The fact that one player's at bats get partitioned differently than another's is not caused by the on field performance, so there's no "double dipping" going on like I would imagine with Berkson's. Conversely I'm having trouble fitting a Berkson's example into the framework of Simpson's paradox, since there's no reason the poorly-selected subpopulation can't theoretically be exactly half of the general population. And if all of the samples are of equal size Simpson's paradox doesn't exist anymore (because with equal bin sizes the mean of means is equivalent to the overall mean).

1 comments

> I've always learned of Simpson's paradox as relating more to different sample sizes when partitioning data

When you look at proportions based on binary outcomes it may be related to imbalanced groups but it's more general than that.

In the context discussed here of correlations between continous variables the groups can be of similar size.

See for example the chart here: https://towardsdatascience.com/simpsons-paradox-d2f4d8f08d42

Interesting, I only ever heard of Simpson's paradox in the context of comparing overall averages versus subgroup averages.
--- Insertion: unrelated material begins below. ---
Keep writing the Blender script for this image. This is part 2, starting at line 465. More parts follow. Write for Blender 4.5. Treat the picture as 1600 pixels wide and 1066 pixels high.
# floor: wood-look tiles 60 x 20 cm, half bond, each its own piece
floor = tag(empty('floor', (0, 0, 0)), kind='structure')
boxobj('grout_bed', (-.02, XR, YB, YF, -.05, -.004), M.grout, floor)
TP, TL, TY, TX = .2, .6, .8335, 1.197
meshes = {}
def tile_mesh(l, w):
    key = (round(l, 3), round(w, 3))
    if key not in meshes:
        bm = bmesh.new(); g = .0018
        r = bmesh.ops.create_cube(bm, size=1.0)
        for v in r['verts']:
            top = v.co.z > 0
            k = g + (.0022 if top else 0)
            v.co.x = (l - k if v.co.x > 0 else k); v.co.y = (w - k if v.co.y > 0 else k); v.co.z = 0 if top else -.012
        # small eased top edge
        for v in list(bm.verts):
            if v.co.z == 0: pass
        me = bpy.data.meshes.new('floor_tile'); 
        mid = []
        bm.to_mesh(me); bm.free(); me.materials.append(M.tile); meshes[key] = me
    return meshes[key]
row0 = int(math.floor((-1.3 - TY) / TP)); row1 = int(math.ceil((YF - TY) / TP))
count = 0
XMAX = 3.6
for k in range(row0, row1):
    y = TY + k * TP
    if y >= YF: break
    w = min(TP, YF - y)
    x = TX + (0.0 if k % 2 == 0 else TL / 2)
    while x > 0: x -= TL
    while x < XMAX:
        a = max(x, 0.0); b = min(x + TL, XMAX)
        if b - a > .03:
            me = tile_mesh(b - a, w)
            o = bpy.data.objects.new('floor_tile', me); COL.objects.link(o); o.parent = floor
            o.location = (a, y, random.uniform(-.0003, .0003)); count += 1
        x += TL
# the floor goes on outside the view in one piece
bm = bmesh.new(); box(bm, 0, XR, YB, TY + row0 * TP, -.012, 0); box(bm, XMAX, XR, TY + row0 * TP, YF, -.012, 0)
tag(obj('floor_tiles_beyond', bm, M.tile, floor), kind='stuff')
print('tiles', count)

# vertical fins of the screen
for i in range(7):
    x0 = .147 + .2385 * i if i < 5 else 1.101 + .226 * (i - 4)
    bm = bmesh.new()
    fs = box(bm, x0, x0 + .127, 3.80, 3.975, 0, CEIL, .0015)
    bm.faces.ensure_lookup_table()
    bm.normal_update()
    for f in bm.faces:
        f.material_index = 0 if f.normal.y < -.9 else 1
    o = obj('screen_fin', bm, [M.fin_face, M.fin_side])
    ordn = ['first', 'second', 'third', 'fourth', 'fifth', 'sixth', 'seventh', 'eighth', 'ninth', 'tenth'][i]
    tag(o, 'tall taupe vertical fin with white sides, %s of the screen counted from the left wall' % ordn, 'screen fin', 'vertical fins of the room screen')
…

I guess this paradox could then be thought of as a special case of Simpson's paradox? Since the out group will exclude people with both traits there should also be a negative correlation there, which disappears in the overall population. But in Berkson's case it seems they're implying the subgroup correlation is spurious whereas with Simpson's it could go either way.

> Since the out group will exclude people with both traits there should also be a negative correlation there

Not necessarily. Imagine the traits are distributed uniformly and independently in [-1 1]. There is no correlation:

    ******
    ******
    ******
    ******
    ******
    ******
If you select people with at least one positive trait you will find negative correlation in the group + but the correlation will still be zero in the group -.

    ++++++
    ++++++
    ++++++
    ---+++
    ---+++
    ---+++
Makes sense, I was picturing more of a diagonal boundary but you're right the paradox doesn't specify the shape of the boundary. Thanks!